It’s possible that personal information security is not your first thought when you wake up in the morning. That’s probably a good thing. Though, at a time when we hear plenty about high-profile data breaches, fines being levied at international companies and the ongoing conversation about ‘surveillance capitalism’, it’s worth wondering: are we spending enough time thinking about security in our personal lives?

It’s true that many of us are now completely reliant on our devices and internet connectivity. But how much consideration do we give to the fact that just about all our information is out there – floating around in cyber space? With four and a half million cyber crimes committed in England and Wales a year, 72% of those being fraud related, its reasonable to take a few moments and think about how and where you use your personal information.

For instance, how often do you connect to an unknown Wi-Fi network? Do you properly remove data before disposing of a device? How is your home network configured? And what is ‘too-much’ when it comes to sharing on social media?

Whether you are at the office or at home, you should try and remain vigilant regarding information security, and cognisant of the real threats that can affect us all. Here are some simple questions to consider when assessing personal information security:

How secure is my home Wi-Fi network?

When setting up any new network, make sure that you are using the most secure forms of encryption available on the device, change default passcodes to something secure, disable the Wi-Fi Protected Setup once installation is complete, and avoid leaving routers in areas visible to those who you would not allow access.

How much to share?

Most of us now have at least one social media account, though it is important to remember: offering up personal information to the public can aid malicious actors in all kinds of ways. Consider recovery questions, often personal in nature, you should avoid making public anything that may compromise your security. This may be birthdays, places of work, locations or any other manner of things.
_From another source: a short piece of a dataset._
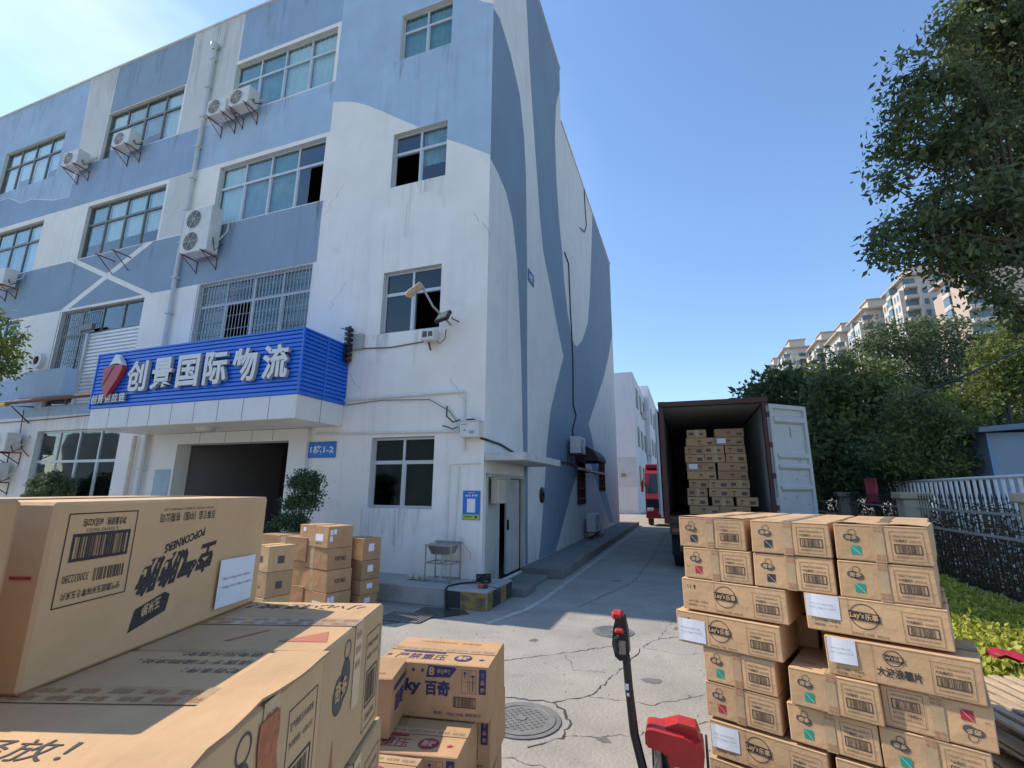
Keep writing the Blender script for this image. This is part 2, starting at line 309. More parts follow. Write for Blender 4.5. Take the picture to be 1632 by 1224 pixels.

Though it may be tempting and even gratifying to share things with your networks, over-sharing and making private details public can easily compromise many aspects of your life, so stay careful and ensure that your privacy settings are configured to your preferences.

What if I’m receiving phishing emails?

A common method of gaining access to victims’ accounts is to falsify emails to look authentic, but which direct you to inauthentic websites where you are prompted to enter your details. It is very unlikely that any organisation will request sensitive information via email, so remain suspicious. Likewise, look out for the small details that can give a scammer away and always check where a link goes – before you click on it.

How should I dispose of hardware?

When disposing of hardware, remember that even if sensitive information is deleted from storage, this information may still be recoverable. Digital shredders can be useful tools in helping to ensure data destruction, though if your information is particularly sensitive, it is advised that HDDs are physically destroyed before proper disposal.

What if I receive threats or I am being blackmailed?

Should you receive emails that threaten or blackmail you into paying sums of money: do not pay the sum demanded, do not respond and don’t follow any links within the email. You should also remember that this is most likely a mass email and not to be believed. Should the email contain any of your passwords, or ‘proof’ of account compromise: change your passwords, get in touch with the compromised organisation and contact the proper law enforcement entity (Action Fraud).

Though the general lessons learnt here can be applied in many different aspects of personal information security, these questions address a very small portion of the information security issues that we will all likely face. With the frequency and sophistication of attacks compounding each year, it is up to you to do what it takes to keep yourself safe and ensure that you’re not playing into the hands of malicious actors.